Fortunately, new research has shown
that my generation, Americans in their teens and twenties, have a much
different mindset from the Baby Boomers, who after World War II shaped the
America we see today. Accounting for half of the population, they are heading
into retirement age and want to leave their large homes for smaller living
spaces in neighborhoods with more walkability. And along with them, today’s
younger generation is moving into the work life and family life, wanting a more
communitarian, small-scale lifestyle shaped by human interaction and
walkability in an urban or semi-urban neighborhood.

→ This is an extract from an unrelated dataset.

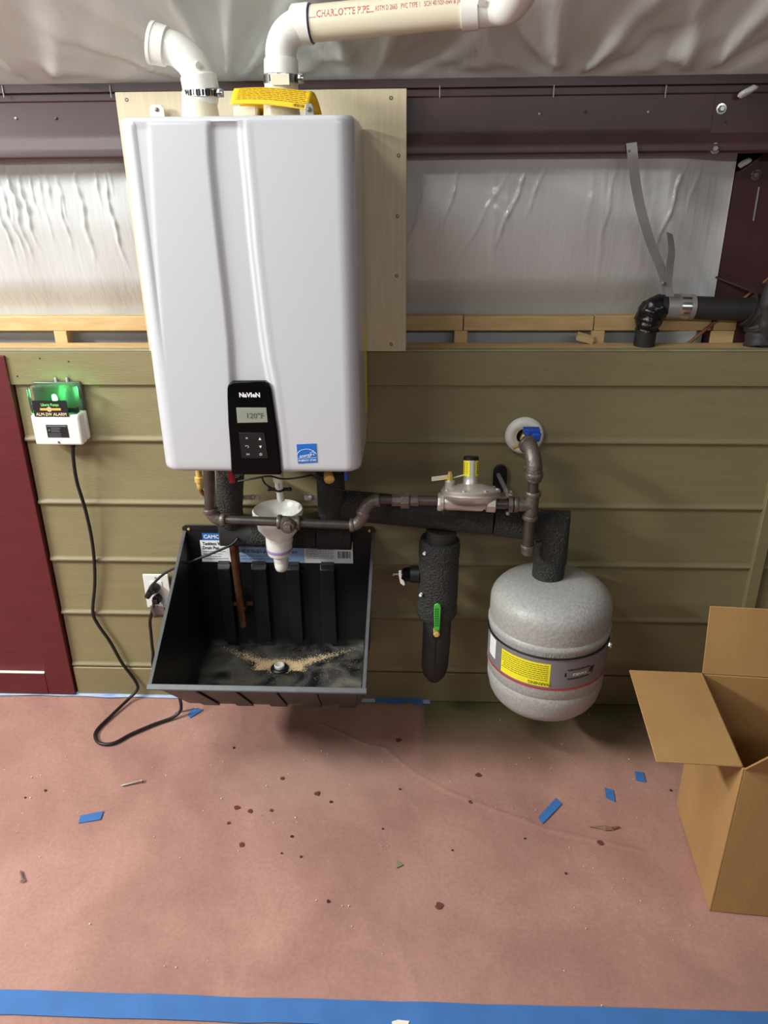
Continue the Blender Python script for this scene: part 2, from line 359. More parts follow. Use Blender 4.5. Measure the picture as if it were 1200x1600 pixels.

Suburban sprawl does not
appeal to many of them because suburbs are not as livable as they once seemed.
Christopher
B. Leinberger, professor of practice in urban and regional planning at the
University of Michigan, claims that property values in urban, walkable
neighborhoods are increasing, while property values in fringe suburbs are
decreasing. He claims that we have “over-invested in the wrong places” and that
today’s market demands mixed-income city environments and walkable suburbs, which
will promote sustainability and generate job creation (Leinberger). He bases this on a Realtors survey which shows
that “only 12 percent of future homebuyers want the drivable suburban-fringe houses
that are in such oversupply” (cited in Leinberger). It is not within government
control that Boomers will be selling their houses over the next few decades,
and it does not help the situation that homes were “built with cheap materials”
(Leinberger). The cyclical downfall that happened to the North End and Morning
Side Heights as described in Jacobs’ book is now happening to suburbs which are
“turning into slums, with abandoned housing and rising crime.”